There are already software delivery systems, such as 0install and appimage, that do not make claims about being sandboxed and yet provide a similar (or greater in the setuid case) level of security for the main threats.
I find it hard to understand who the project is for. If you're a developer on your own machine then using your distro's package manager is probably more secure. If you're a sysadmin, letting users use flatpak serves only to increase the attack surface for privilege escalation.
The new generation of installers (flatpak, snap etc) takes a cross-distro approach that is supposed to result, more or less, in “package once, run everywhere”: you build your app in a certain way and every distro should be able to run it, regardless of package managers. It’s basically a way to offload the compatibility headaches to flatpak developers and distribution builders.
Obviously that approach works only if flatpak does actually get good support in all distributions and becomes a de-facto standard, which is a challenge because there are many competitors (Ubuntu Snap being the most relevant one). If it remains just a glorified rpm (i.e. a redhat-specific tool), then there is no point.
If by real you mean the kind of proprietary {ad,spy,toolbar}-ware encrusted "real" desktop software that Windows has become notorious for then I think we may be better off without it. If you're talking about OSX, then I think you're missing that it's a market skewed towards those with the money and will to pay for proprietary software. Plenty of people are developing "real" desktop software for Linux.
> The new generation of installers (flatpak, snap etc) takes a cross-distro approach that is supposed to result, more or less, in “package once, run everywhere”: you build your app in a certain way and every distro should be able to run it, regardless of package managers. It’s basically a way to offload the compatibility headaches to flatpak developers and distribution builders.
This isn't novel. 0install and AppImage have been around for a while now. What is novel is that Flatpak combines this with sandboxing that doesn't really do so much to mitigate against any vulnerabilities that aren't in the kernel. I actually think they've got the sandboxing right, in that they are really starting with minimum privileges and adding only what is needed.[0] The problem, as they state, is that it is fine to drop all privileges for something like a single-player game, but it sucks for a file manager. At least according to their wiki, they're already doing most of what you could imagine you could improve on the sandboxing. [0]
It's always this interaction with the outside world that breaks sandboxing. It's rather easy to make a sandbox that runs as nobody and has no privileges and no capabilities and no file access. It's a bit harder to make something which has any of those things in a way which the user can grant sensible permissions.

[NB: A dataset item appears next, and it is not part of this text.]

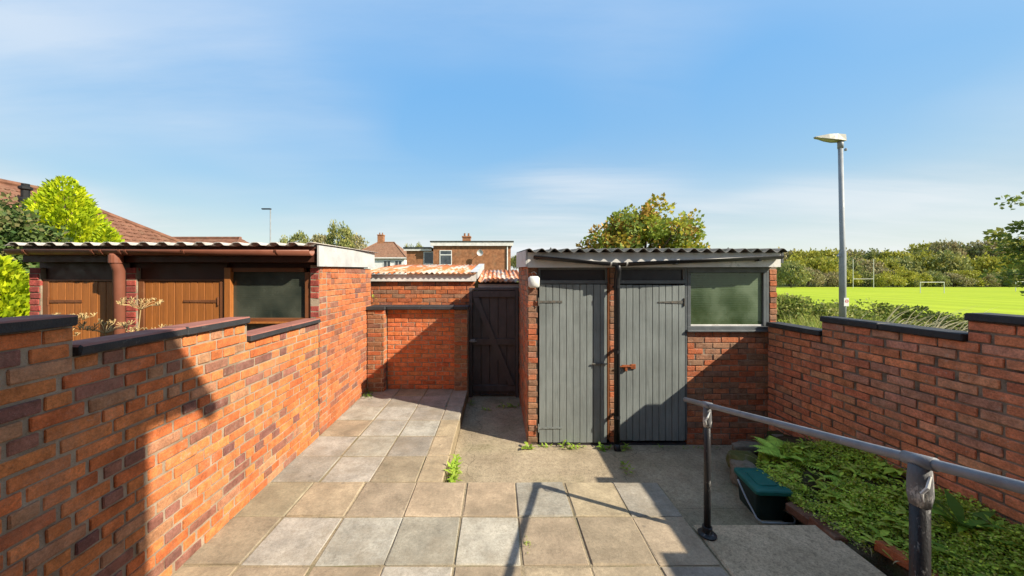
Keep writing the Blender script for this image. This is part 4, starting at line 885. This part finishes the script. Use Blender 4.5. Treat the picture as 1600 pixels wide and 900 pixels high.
def weed_clump(loc, label, n, L, W, cols, seed, sx, sy, sz):
    random.seed(seed); m = MB()
    for k in range(n):
        b = (max(-1.5 * sx, min(1.5 * sx, random.gauss(0, sx))), max(-1.5 * sy, min(1.5 * sy, random.gauss(0, sy))), random.random() * sz); a = random.uniform(0, 6.28)
        strip_leaf(m, b, (math.cos(a), math.sin(a), random.uniform(0.2, 1.8)), L * random.uniform(0.6, 1.3), W * random.uniform(0.7, 1.2), random.uniform(0.3, 0.9), 4)
    o = link('weed', tone_mesh(m, 'weed', 'leaf', cols, 0.2, 4), None, loc); return tag(o, label, 'weed')
weed_clump((-0.44, 3.45, YARD), 'tall bright weed growing along the foot of the patio step', 130, 0.08, 0.026, YEL, 21, 0.014, 0.13, 0.20)
weed_clump((0.36, 4.20, YARD), 'bright broad-leaved weed at the corner of the brick shed pier', 9, 0.10, 0.045, YEL, 22, 0.02, 0.015, 0.02)
weed_clump((0.58, 4.23, YARD), 'small weed below the left side of the left grey door', 9, 0.06, 0.022, YEL, 23, 0.04, 0.012, 0.02)
weed_clump((0.92, 4.21, YARD), 'spreading light green weed under the left grey door', 28, 0.075, 0.025, YEL, 24, 0.08, 0.025, 0.05)
weed_clump((1.30, 4.17, YARD), 'dark green weed just left of the black downpipe foot', 14, 0.08, 0.04, GREENS, 25, 0.035, 0.02, 0.04)
weed_clump((1.56, 4.18, YARD), 'dark green weed just right of the black downpipe foot', 14, 0.08, 0.03, GREENS, 26, 0.04, 0.02, 0.05)
weed_clump((1.40, 3.72, YARD), 'yellow-green weed in the concrete in front of the downpipe', 26, 0.06, 0.018, YEL, 27, 0.02, 0.06, 0.05)
weed_clump((0.16, 5.55, YARD), 'patch of green weed across the path before the black gate', 40, 0.06, 0.022, GREENS, 28, 0.12, 0.03, 0.04)
weed_clump((-0.18, 5.42, YARD), 'little green weed in the shaded path left of the larger patch', 12, 0.05, 0.02, GREENS, 29, 0.04, 0.02, 0.03)
weed_clump((-0.43, 5.66, YARD), 'green weed in the corner where patio step meets the gate', 18, 0.06, 0.02, GREENS, 30, 0.02, 0.05, 0.06)
weed_clump((-2.03, 5.42, 0.0), 'dark green weed in the corner of left wall and end wall', 22, 0.07, 0.026, DOCK, 31, 0.05, 0.07, 0.06)
weed_clump((0.205, 2.42, -0.006), 'tiny yellow weed in a paving joint in front of the camera', 14, 0.03, 0.008, YEL, 32, 0.008, 0.05, 0.02)
weed_clump((-2.20, 6.12, 1.50), 'small yellow weed rooted in the garage wall above the coping', 14, 0.05, 0.02, YEL, 33, 0.03, 0.01, 0.06)
weed_clump((2.05, 4.23, YARD), 'low weed at the foot of the right grey door', 12, 0.04, 0.014, GREENS, 34, 0.10, 0.012, 0.02)
weed_clump((2.50, 4.20, YARD), 'sparse weed at the base of the brickwork under the window', 14, 0.04, 0.014, GREENS, 35, 0.16, 0.015, 0.02)
weed_clump((2.52, 2.42, 0.0), 'dry pale weed stems spilling over the concrete edge of the bed', 26, 0.09, 0.008, [(0.4, 0.33, 0.18), (0.3, 0.25, 0.10)], 36, 0.03, 0.14, 0.03)
random.seed(101)

# dead cow parsley behind the left wall
def umbel_plant(loc, label, h, seed, stems=5, lean=0.12):
    random.seed(seed); t = thing('dead_cow_parsley', label, 'plant', loc); ms = MB()
    for k in range(stems):
        a = random.uniform(0, 6.28); top = Vector((lean * 2 * random.uniform(-1, 1), lean * random.uniform(-1, 1), h * random.uniform(0.88, 1.0)))
        b = Vector((random.uniform(-0.04, 0.04), random.uniform(-0.04, 0.04), 0)); mid = b.lerp(top, 0.55) + Vector((0.03, 0, 0.05))
        ms.tube([b, mid, top], [0.009, 0.006, 0.003], 6); mu = MB()
        for j in range(16):
            aa = 6.28 * j / 16; r = random.uniform(0.06, 0.12); e = top + Vector((r * math.cos(aa), r * math.sin(aa), 0.045 + random.uniform(-0.02, 0.02)))
            mu.tube([top, top.lerp(e, 0.6) + Vector((0, 0, 0.012)), e], 0.0018, 3)
            for q in range(6):
                g_ = e + Vector((random.uniform(-0.022, 0.022), random.uniform(-0.022, 0.022), 0.02 + random.uniform(-0.005, 0.01))); mu.tube([e, g_], [0.0012, 0.0030], 3)
        mu.build('seed_head', 'straw', t)
    ms.build('stalks', 'straw', t)
umbel_plant((-2.62, 2.23, -0.4), 'dead straw-coloured seed heads rising behind the wall before the left brown door', 2.08, 4, 5, 0.16)
umbel_plant((-2.50, 2.38, -0.4), 'paler dead seed stalks beside the brown downpipe behind the wall', 1.80, 5, 3, 0.12)
umbel_plant((-2.62, 2.62, -0.4), 'short dead seed head before the middle brown door behind the wall', 1.88, 6, 2, 0.10)
random.seed(55)

# ================================================================== STREET LAMP
lp = thing('street_lamp', 'tall grey street lamp with flat angled head beside the playing field', 'street lamp', (9.06, 9.0, 0.0))
MB().tube([(0, 0, -0.3), (0, 0, 2.55), (0, 0, 2.62), (-0.06, 0, 5.45)], [0.072, 0.071, 0.058, 0.050], 16).build('column', 'galv', lp, smooth=True)
hd = loft([[(x_, y_, z_) for x_, y_, z_ in ((-0.74, -0.03, 5.56), (-0.74, 0.03, 5.56), (-0.74, 0.03, 5.58), (-0.74, -0.03, 5.58))], [(-0.42, -0.10, 5.50), (-0.42, 0.10, 5.50), (-0.42, 0.07, 5.635), (-0.42, -0.07, 5.635)], [(-0.20, -0.12, 5.47), (-0.20, 0.12, 5.47), (-0.20, 0.08, 5.64), (-0.20, -0.08, 5.64)], [(0.04, -0.07, 5.46), (0.04, 0.07, 5.46), (0.03, 0.06, 5.63), (0.03, -0.06, 5.63)]]).build('lamp_head', 'lampcap', lp)
link('lens', MB().prism([(-0.70, 5.552), (-0.24, 5.462), (-0.24, 5.474), (-0.70, 5.562)], 'y', -0.06, 0.06).mesh('lens', 'lens'), hd)
MB().tube([(-0.055, 0, 5.28), (-0.06, 0, 5.48)], 0.062, 14).build('spigot', 'galv', lp, smooth=True)
MB().lathe([(0.03, 5.22), (0.03, 5.27), (0.01, 5.29)], (0.08, 0), 8).build('photocell', 'galv', lp)
link('bracket', MB().prism([(-0.066, 2.55), (-0.15, 2.45), (-0.066, 2.43)], 'y', -0.02, 0.02).mesh('bracket', 'galv'), lp)
sg = link('sign_plate', MB().bbox(-0.045, 0.085, -0.004, 0.0, 0, 0.215, 0.001).mesh('sign_plate', 'white_plastic'), lp, (0.0, -0.076, 1.14))
m = MB(); NR = 24
for j in range(NR):
    a = 2 * math.pi * j / NR; m.v += [(0.03 + 0.042 * math.cos(a), -0.0065, 0.13 + 0.042 * math.sin(a)), (0.03 + 0.030 * math.cos(a), -0.0065, 0.13 + 0.030 * math.sin(a))]
for j in range(NR): a, b = 2 * j, 2 * ((j + 1) % NR); m.f.append((a, b, b + 1, a + 1))
m.box(-0.0, 0.062, -0.0068, -0.0062, 0.126, 0.134); m.build('prohibition_ring', 'red_paint', sg)
# far slim lamp on the left
l2 = thing('street_lamp', 'distant slim street lamp above the left shed roof', 'street lamp', (-19.8, 29.8, -0.4))
MB().tube([(0, 0, 0), (0, 0, 8.2)], [0.07, 0.04], 8).build('column', 'galv', l2)
MB().bbox(-0.75, 0.06, -0.1, 0.1, 8.22, 8.32, 0.03).build('lamp_head', 'black', l2)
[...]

It sounds like in Portals [1] the Flatpak team have gone in pretty much the only workable direction, although the Wiki is hopefully out of date and there are more portals. The problem they will have found is that to package anything useful and get feedback and validation requires that they implement the most difficult bits first. So I suspect the situation is "secure file picker is coming".

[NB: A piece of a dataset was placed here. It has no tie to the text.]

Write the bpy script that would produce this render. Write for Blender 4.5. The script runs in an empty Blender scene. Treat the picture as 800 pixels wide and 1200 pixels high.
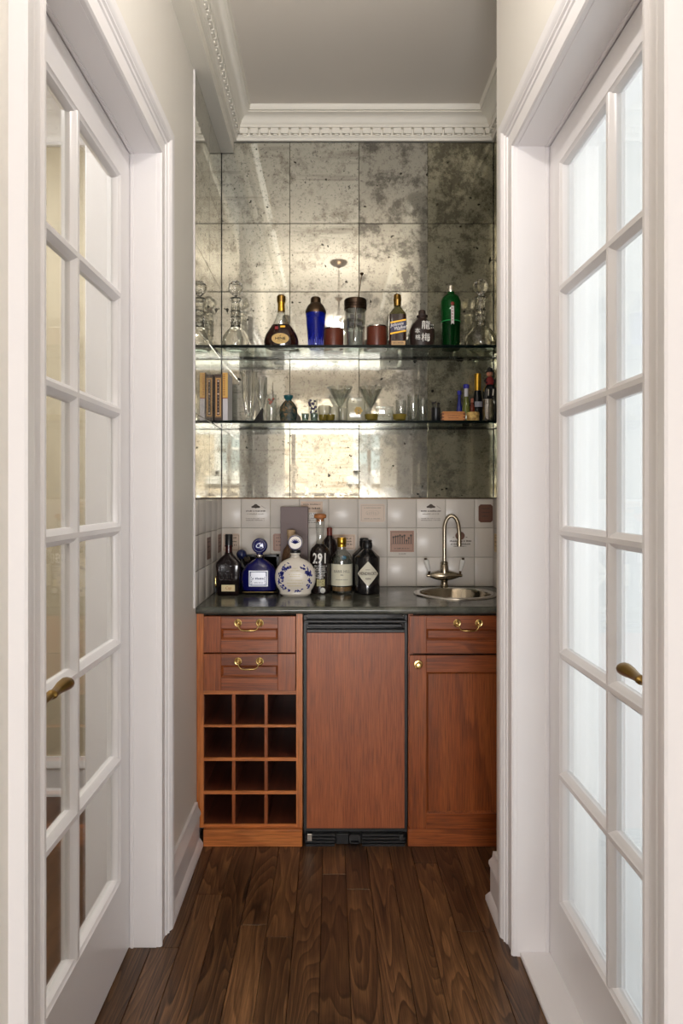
import bpy, bmesh, math, random
from mathutils import Vector, Matrix, noise
R = random.Random(7)
PI = math.pi
SC = bpy.context.scene
C = SC.collection

# ------------------------------------------------------------------ camera, sky, light, exposure
cam_d = bpy.data.cameras.new('camera'); cam = bpy.data.objects.new('camera', cam_d); C.objects.link(cam)
cam_d.sensor_fit = 'HORIZONTAL'; cam_d.sensor_width = 24; cam_d.lens = 24
cam_d.shift_x = 12/800; cam_d.shift_y = -18/800
cam_d.clip_start = 0.02
EYE = 1.333
cam.location = (0, 0, EYE); cam.rotation_euler = (PI/2, 0, 0)
SC.camera = cam
SC.view_settings.view_transform = 'Standard'; SC.view_settings.look = 'None'
SC.view_settings.gamma = 1; SC.view_settings.use_curve_mapping = False
SC.view_settings.exposure = 0.0
SC.cycles.use_denoising = True
SC.cycles.max_bounces = 14; SC.cycles.transparent_max_bounces = 24; SC.cycles.transmission_bounces = 12
SC.cycles.glossy_bounces = 8; SC.cycles.diffuse_bounces = 6
SC.cycles.caustics_reflective = False; SC.cycles.caustics_refractive = True
SC.cycles.blur_glossy = 0.5; SC.cycles.sample_clamp_indirect = 6

w = bpy.data.worlds.new('sky'); SC.world = w; w.use_nodes = True
w.node_tree.nodes['Background'].inputs[0].default_value = (.95, .972, 1.0, 1)
w.node_tree.nodes['Background'].inputs[1].default_value = 1.72

def light(name, kind, loc, target, power, color=(1, 1, 1), sx=1, sy=1, spread=None):
    d = bpy.data.lights.new(name, kind); o = bpy.data.objects.new(name, d); C.objects.link(o)
    o.location = loc
    o.rotation_euler = (Vector(target) - Vector(loc)).to_track_quat('-Z', 'Z').to_euler()
    d.energy = power; d.color = color
    if kind == 'AREA':
        d.shape = 'RECTANGLE'; d.size = sx; d.size_y = sy
        if spread: d.spread = spread
    if kind == 'POINT': d.shadow_soft_size = sx
    if kind == 'SUN': d.angle = .01
    return o
light('sun', 'SUN', (0, 0, 8), (2.5, -8, 2.5), 10.0, (1, .96, .9))
light('window_daylight', 'AREA', (0, -4.36, .82), (0, 1.5, 2.3), 104, (.985, .985, 1), 2.6, .9, math.radians(120))
light('side_room_fill_light', 'AREA', (-1.45, 2.0, 3.0), (-1.45, 2.0, 0), 32, (1, .975, .96), .7, .7)  # unseen fill lamp, added to brighten the side room

# ------------------------------------------------------------------ mesh builder
class MB:
    def __init__(s): s.bm = bmesh.new()
    def box(s, x0, x1, y0, y1, z0, z1, bevel=0, seg=1):
        r = bmesh.ops.create_cube(s.bm, size=1)
        vs = r['verts']
        for v in vs:
            v.co = Vector(((x0+x1)/2 + v.co.x*abs(x1-x0), (y0+y1)/2 + v.co.y*abs(y1-y0), (z0+z1)/2 + v.co.z*abs(z1-z0)))
        if bevel:
            es = list({e for v in vs for e in v.link_edges})
            bmesh.ops.bevel(s.bm, geom=es, offset=bevel, segments=seg, profile=.5, affect='EDGES')
        return s
    def rings(s, rings, close=True, cap=True):
        rv = [[s.bm.verts.new(p) for p in r] for r in rings]
        n = len(rv[0])
        for a, b in zip(rv, rv[1:]):
            for i in range(n if close else n-1):
                j = (i+1) % n
                s.bm.faces.new((a[i], a[j], b[j], b[i]))
        if cap:
            s.bm.faces.new(rv[0][::-1]); s.bm.faces.new(rv[-1])
        return rv
    def lathe(s, prof, c=(0, 0, 0), seg=28, sx=1, sy=1, flute=0, nf=0):
        # prof: (r, z) list; ends closed onto the axis when r == 0
        cx, cy, cz = c; prev = None
        for r, z in prof:
            if r <= 1e-6: cur = [s.bm.verts.new((cx, cy, cz+z))]
            else:
                cur = []
                for i in range(seg):
                    a = 2*PI*i/seg; rr = r*(1+flute*math.cos(nf*a)) if nf else r
                    cur.append(s.bm.verts.new((cx+rr*math.cos(a)*sx, cy+rr*math.sin(a)*sy, cz+z)))
            if prev:
                for i in range(seg):
                    j = (i+1) % seg
                    if len(prev) == 1 and len(cur) == 1: break
                    if len(prev) == 1: s.bm.faces.new((prev[0], cur[j], cur[i]))
                    elif len(cur) == 1: s.bm.faces.new((prev[i], prev[j], cur[0]))
                    else: s.bm.faces.new((prev[i], prev[j], cur[j], cur[i]))
            prev = cur
        return s
    def sphere(s, c, r, sc=(1, 1, 1), seg=16, n=10):
        pr = [(0 if k in (0, n) else r*math.sin(PI*k/n), -r*math.cos(PI*k/n)*sc[2]) for k in range(n+1)]
        return s.lathe(pr, c, seg, sc[0], sc[1])
    def tube(s, path, rad, seg=10, cap=True, flat=1):
        path = [Vector(p) for p in path]; n = len(path)
        rads = rad if isinstance(rad, (list, tuple)) else [rad]*n
        T = []
        for i in range(n):
            d = path[min(i+1, n-1)] - path[max(i-1, 0)]
            T.append(d.normalized())
        up = Vector((0, 0, 1)) if abs(T[0].z) < .9 else Vector((1, 0, 0))
        u = T[0].cross(up).normalized(); rs = []
        for i in range(n):
            u = (u - T[i]*u.dot(T[i])).normalized(); v = T[i].cross(u)
            rs.append([path[i] + u*math.cos(2*PI*k/seg)*rads[i] + v*math.sin(2*PI*k/seg)*rads[i]*flat for k in range(seg)])
        s.rings(rs, True, cap)
        return s
    def torus(s, c, r, t, axis='z', seg=20, sub=8, sx=1, sy=1):
        pts = []
        for k in range(seg):
            a = 2*PI*k/seg; p = []
            for j in range(sub):
                b = 2*PI*j/sub; rr = r + t*math.cos(b); x, y, z = rr*math.cos(a)*sx, rr*math.sin(a)*sy, t*math.sin(b)
                q = (x, y, z) if axis == 'z' else ((x, z, y) if axis == 'y' else (z, x, y))
                p.append((c[0]+q[0], c[1]+q[1], c[2]+q[2]))
            pts.append(p)
        pts.append(pts[0]); s.rings(pts, True, False)
        bmesh.ops.remove_doubles(s.bm, verts=s.bm.verts, dist=1e-6)
        return s
    def prism(s, poly, axis, a0, a1):
        # poly 2D points in the other two axes (order x,y,z without axis)
        def mk(p, a):
            return {'x': (a, p[0], p[1]), 'y': (p[0], a, p[1]), 'z': (p[0], p[1], a)}[axis]
        s.rings([[mk(p, a0) for p in poly], [mk(p, a1) for p in poly]])
        return s
    def loft(s, secs, seg=32, n=4.0, c=(0, 0, 0)):
        # secs: (z, hx, hy[, n]) superellipse sections
        rs = []
        for q in secs:
            z, hx, hy = q[:3]; e = q[3] if len(q) > 3 else n
            r = []
            for i in range(seg):
                a = 2*PI*(i+.5)/seg; ca, sa = math.cos(a), math.sin(a)
                r.append((c[0]+hx*math.copysign(abs(ca)**(2/e), ca), c[1]+hy*math.copysign(abs(sa)**(2/e), sa), c[2]+z))
            rs.append(r)
        s.rings(rs)
        return s
    def sweep(s, path, prof, side=1, closed=False):
        # path: 2D (x, y) polyline; prof: (offset, z) polygon; mitred; offset to the left of travel if side = 1
        P = [Vector(p) for p in path]; n = len(P); offs = []
        for i in range(n):
            if closed: a, b = P[i-1], P[(i+1) % n]
            else: a, b = (P[i-1] if i else None), (P[i+1] if i < n-1 else None)
            d1 = (P[i]-a).normalized() if a is not None else None
            d2 = (b-P[i]).normalized() if b is not None else None
            n1 = Vector((-d1.y, d1.x)) if d1 else None; n2 = Vector((-d2.y, d2.x)) if d2 else None
            if n1 is None: m = n2
            elif n2 is None: m = n1
            else:
                m = (n1+n2).normalized(); m = m/max(.2, m.dot(n1))
            offs.append(m*side)
        rs = [[(P[i].x+offs[i].x*o, P[i].y+offs[i].y*o, z) for o, z in prof] for i in range(n)]
        if closed: s.rings(rs+[rs[0]], True, False); bmesh.ops.remove_doubles(s.bm, verts=s.bm.verts, dist=1e-6)
        else: s.rings(rs)
        return s
    def patch(s, R0, x0, x1, z0, z1, n=10, t=.0004, yc=0):
        # label wrapped on a cylinder of radius R0 facing -Y
        o, i_ = [], []
        for k in range(n+1):
            a = (x0+(x1-x0)*k/n)/R0
            o.append(((R0+t)*math.sin(a), yc-(R0+t)*math.cos(a))); i_.append((R0*math.sin(a), yc-R0*math.cos(a)))
        poly = o+i_[::-1]
        s.rings([[(p[0], p[1], z0) for p in poly], [(p[0], p[1], z1) for p in poly]])
        return s
    def xf(s, M):
        bmesh.ops.transform(s.bm, matrix=M, verts=s.bm.verts); return s
    def mesh(s, name, off=None, ang=35):
        bmesh.ops.recalc_face_normals(s.bm, faces=s.bm.faces)
        me = bpy.data.meshes.new(name); s.bm.to_mesh(me); s.bm.free()
        if off is not None: me.transform(Matrix.Translation(-Vector(off)))
        me.shade_smooth(); me.set_sharp_from_angle(angle=math.radians(ang))
        return me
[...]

Sandboxing is a lot of work, not in the closing down but in the opening up. One of the more innovative approaches is to be found in Sandstorm [2]. Although marketed as a way to run web applications on your own server easily, it is actually a tight sandbox built on top of Cap'n Proto, which means that E-style capability-based RPC is intrinsic.
Sandboxed apps have no access to anything, cutting down on kernel attack space. The only connection to the outside world is through a UNIX socket file descriptor opened by the supervisor. The capabilities-based security model mean that a sandboxed app could request the ability to connect to "drive.google.com", or even a specific URL. This could also be passed to other apps through the supervisor, subject to user approval. Capabilities can be stored on disk to be later restored from the supervisor.
In Sandstorm the UI for granting capabilities between apps is working, but progress has slowed as the team have all had to find other ways to pay the bills.
> Obviously that approach works only if flatpak does actually get good support in all distributions and becomes a de-facto standard, which is a challenge because there are many competitors (Ubuntu Snap being the most relevant one). If it remains just a glorified rpm (i.e. a redhat-specific tool), then there is no point.
I think the problem is that if your target is casual users, they're not going to necessarily understand the nuances and limitations of the sandboxing.
[0] https://github.com/flatpak/flatpak/wiki/Sandbox
That is a weak argument to rebut the article. The author should not matter only the facts
Either what this person has claimed about Flatpak is true, or it is not
You do not need the persons name, address, and background to form that conclusion.
The only reason to demand that is to exert public pressure on them likely in an effort to silence them. Anonymous Speech is a cornerstone of a free society
Or by a person who does not wish to be on a no-hire list. The job market for Linux developers working on this sort of stuff is not exactly enormous.
So glad that you can judge his points regardless of that irrelevant information, then.
Perhaps the term 'sandboxing'is being misunderstood as it was with docker. This is not per se a means of providing security.